Big deal. It’s a start. It’s just a start. It’s one sale, just one. This doesn’t make you a better person, or a better writer than anyone else out there trying to get his or her work into print. You lucked out. The editor happened to like your style and what you wrote about. Hell, maybe it was just that you happened to have set your story in their old hometown.

Don’t open the champagne; don’t think about royalty checks and huge mansions. Don’t brag to your friends, and don’t start writing your Pulitzer acceptance speech. Smile, yes; grin, absolutely, but remember this is just one step down a very long road.

Yes, someone has bought your work. You’re a professional. But no one will write you, telling you they saw your work and loved it; no one will chase you down the street for your autograph; no one will call you up begging for a book or movie contract.

After the book comes out, the magazine is on the stands, or the Web site is up, you will be right back where you started: writing and sending out stories, just another voice trying to be heard.

If you write only to sell, to carve out your name, you are not in control of your writing life.
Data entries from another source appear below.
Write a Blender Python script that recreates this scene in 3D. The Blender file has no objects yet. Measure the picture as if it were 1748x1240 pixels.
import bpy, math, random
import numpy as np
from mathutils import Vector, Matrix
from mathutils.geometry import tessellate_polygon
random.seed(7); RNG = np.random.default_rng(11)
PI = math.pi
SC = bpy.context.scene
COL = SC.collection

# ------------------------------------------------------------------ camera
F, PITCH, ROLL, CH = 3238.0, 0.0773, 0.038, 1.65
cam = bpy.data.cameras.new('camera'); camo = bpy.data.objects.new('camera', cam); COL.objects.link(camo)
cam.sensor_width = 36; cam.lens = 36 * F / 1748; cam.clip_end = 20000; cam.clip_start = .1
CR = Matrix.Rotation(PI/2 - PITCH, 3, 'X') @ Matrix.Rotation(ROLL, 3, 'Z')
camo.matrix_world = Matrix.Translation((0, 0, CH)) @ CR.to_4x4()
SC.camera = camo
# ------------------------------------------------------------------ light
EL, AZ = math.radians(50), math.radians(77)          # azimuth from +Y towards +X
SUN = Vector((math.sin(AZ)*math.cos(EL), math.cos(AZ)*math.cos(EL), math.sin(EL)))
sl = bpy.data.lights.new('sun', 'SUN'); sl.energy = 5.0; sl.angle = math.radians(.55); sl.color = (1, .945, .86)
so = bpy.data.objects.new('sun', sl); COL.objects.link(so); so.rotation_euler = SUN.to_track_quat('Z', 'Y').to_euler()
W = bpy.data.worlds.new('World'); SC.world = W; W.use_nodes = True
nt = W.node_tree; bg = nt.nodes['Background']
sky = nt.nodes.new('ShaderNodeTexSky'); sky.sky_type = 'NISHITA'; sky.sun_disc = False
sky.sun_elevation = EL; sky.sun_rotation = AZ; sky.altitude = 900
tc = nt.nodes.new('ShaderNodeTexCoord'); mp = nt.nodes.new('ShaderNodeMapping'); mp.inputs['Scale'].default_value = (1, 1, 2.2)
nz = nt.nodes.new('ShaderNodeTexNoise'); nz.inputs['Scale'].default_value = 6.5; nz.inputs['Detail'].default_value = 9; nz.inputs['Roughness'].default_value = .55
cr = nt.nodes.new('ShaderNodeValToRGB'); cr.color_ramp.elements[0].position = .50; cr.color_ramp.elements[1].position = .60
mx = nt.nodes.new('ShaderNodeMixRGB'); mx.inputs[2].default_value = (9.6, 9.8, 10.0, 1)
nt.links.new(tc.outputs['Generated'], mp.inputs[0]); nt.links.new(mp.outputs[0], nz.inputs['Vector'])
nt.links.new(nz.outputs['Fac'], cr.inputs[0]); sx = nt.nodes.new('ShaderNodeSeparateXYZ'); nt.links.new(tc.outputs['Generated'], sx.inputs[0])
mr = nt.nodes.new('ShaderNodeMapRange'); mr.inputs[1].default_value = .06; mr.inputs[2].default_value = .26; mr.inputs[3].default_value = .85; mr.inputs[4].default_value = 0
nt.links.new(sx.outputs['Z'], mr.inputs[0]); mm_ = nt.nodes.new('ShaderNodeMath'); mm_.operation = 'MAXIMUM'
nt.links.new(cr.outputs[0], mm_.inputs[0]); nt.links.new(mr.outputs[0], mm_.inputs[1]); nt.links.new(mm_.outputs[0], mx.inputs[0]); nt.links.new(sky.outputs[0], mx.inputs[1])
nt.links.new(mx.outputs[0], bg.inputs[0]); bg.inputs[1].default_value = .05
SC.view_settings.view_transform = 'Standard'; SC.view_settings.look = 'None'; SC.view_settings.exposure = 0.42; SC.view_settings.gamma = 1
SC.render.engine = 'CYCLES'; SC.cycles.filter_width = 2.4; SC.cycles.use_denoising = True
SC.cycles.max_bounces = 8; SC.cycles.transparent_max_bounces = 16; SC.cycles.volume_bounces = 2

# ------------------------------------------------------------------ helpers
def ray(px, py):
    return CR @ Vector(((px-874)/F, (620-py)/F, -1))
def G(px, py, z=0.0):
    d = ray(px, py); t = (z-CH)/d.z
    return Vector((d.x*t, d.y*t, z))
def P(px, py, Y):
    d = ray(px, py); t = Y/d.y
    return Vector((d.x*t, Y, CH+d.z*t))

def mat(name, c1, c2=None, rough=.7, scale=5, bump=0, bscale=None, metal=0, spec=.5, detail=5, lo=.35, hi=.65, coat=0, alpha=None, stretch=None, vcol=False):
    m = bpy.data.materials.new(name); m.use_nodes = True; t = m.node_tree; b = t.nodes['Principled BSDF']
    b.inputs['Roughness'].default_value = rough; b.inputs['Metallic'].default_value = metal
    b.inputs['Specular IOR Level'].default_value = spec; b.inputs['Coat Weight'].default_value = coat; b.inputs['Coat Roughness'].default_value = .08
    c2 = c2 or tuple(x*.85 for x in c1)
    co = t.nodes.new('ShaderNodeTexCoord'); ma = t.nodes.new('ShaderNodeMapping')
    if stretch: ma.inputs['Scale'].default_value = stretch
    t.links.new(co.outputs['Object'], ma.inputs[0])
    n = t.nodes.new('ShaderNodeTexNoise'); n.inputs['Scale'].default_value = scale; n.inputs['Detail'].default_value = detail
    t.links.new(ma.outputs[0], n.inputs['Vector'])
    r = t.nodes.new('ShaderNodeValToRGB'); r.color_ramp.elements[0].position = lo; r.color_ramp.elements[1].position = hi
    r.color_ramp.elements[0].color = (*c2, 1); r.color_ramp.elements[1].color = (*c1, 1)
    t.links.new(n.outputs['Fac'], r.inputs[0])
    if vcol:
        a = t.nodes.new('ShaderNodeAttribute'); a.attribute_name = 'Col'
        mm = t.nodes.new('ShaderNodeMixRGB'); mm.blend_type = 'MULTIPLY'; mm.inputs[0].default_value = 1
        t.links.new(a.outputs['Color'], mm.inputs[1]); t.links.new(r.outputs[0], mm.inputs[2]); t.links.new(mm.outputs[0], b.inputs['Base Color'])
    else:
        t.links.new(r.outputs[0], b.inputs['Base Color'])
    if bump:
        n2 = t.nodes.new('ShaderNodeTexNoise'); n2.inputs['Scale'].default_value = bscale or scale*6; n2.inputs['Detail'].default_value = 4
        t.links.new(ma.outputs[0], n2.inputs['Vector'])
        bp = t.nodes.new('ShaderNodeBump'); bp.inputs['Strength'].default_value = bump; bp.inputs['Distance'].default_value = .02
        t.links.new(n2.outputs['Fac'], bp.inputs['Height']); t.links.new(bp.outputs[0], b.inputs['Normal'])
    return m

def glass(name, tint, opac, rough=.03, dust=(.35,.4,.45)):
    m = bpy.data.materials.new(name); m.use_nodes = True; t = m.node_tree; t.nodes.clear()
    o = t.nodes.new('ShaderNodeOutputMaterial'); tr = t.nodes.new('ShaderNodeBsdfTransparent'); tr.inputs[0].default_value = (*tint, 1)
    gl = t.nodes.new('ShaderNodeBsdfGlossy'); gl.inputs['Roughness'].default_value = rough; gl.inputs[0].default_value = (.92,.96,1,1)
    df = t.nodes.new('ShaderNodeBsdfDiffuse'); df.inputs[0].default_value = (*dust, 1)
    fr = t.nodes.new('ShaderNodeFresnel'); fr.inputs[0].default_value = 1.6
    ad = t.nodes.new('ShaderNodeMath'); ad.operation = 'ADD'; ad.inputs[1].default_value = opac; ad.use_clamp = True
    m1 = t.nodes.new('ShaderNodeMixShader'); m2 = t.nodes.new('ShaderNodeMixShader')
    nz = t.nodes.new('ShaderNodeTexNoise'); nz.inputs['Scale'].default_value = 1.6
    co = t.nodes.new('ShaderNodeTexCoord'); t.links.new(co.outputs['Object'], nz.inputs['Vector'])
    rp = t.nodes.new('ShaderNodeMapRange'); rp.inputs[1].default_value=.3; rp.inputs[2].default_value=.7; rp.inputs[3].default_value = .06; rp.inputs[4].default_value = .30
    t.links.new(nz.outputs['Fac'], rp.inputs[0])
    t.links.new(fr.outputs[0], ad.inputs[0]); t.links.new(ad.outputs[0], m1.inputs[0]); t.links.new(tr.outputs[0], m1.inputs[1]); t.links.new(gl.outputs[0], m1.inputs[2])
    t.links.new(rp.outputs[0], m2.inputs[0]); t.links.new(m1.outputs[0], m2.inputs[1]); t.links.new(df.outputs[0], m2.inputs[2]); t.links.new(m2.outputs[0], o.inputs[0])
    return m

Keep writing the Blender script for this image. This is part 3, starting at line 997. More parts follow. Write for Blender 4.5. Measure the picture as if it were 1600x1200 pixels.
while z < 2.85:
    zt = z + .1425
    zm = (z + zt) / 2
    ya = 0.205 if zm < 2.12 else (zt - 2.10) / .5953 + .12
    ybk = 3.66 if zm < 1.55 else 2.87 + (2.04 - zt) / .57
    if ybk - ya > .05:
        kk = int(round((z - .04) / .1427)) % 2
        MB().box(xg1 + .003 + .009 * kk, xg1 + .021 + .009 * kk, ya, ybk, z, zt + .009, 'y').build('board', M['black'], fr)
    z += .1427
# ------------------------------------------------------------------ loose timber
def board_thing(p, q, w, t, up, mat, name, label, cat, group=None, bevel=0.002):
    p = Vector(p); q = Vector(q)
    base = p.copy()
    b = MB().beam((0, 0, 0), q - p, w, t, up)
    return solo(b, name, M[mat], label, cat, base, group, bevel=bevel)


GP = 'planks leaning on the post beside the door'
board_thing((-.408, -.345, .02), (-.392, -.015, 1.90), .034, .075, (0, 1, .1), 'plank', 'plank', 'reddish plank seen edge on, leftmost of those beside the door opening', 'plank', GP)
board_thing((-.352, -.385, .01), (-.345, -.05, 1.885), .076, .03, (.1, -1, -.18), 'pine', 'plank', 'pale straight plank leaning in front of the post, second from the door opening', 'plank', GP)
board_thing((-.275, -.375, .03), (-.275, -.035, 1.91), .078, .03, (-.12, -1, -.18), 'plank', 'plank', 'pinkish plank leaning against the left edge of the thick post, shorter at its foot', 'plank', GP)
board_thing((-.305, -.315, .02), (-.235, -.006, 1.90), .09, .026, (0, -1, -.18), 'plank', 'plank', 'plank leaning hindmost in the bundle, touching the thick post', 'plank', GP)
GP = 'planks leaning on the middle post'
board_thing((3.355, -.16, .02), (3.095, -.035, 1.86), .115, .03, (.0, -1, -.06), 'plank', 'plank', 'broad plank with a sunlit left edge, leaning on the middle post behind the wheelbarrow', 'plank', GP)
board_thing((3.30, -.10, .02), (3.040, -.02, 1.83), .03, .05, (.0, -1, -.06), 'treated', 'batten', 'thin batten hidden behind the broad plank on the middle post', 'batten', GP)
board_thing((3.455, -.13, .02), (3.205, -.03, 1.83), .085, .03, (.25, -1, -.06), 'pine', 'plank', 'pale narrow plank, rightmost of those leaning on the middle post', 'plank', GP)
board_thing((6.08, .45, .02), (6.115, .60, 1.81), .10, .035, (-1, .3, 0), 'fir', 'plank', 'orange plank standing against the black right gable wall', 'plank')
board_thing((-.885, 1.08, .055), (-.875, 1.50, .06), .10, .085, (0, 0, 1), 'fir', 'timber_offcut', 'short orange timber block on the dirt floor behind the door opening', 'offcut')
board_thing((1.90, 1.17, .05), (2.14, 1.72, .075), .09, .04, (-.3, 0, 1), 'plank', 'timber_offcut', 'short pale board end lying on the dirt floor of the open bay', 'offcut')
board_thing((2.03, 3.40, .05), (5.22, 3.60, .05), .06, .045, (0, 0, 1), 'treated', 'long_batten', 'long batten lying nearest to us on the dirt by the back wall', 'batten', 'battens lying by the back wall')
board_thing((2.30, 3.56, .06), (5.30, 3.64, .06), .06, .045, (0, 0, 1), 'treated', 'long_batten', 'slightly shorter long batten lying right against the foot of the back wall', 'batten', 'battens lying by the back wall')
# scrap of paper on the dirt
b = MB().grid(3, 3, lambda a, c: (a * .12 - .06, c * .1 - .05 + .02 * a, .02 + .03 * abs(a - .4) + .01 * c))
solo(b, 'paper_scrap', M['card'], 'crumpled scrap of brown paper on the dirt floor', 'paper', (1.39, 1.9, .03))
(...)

Your ego and your pride are now in the hands of someone else. Editors and publishers can now destroy you, just as easily as they can falsely inflate you.

It’s nice to sell, to see your name in print, but don’t write just for that reason. Write for the one person in the whole world who matters: yourself. If you like what you do, and enjoy the process: the way the words flow, the story forms, the characters develop, and the subtleties emerge, then no one can rule what you create, or have you jump through emotional hoops. If a story sells, that’s nice, but when you write something that you know is great – something that you read and tells you that you’re becoming a better and better writer – that’s the best reward there is.

But above all else, keep writing. That’s what you are, after all: a writer.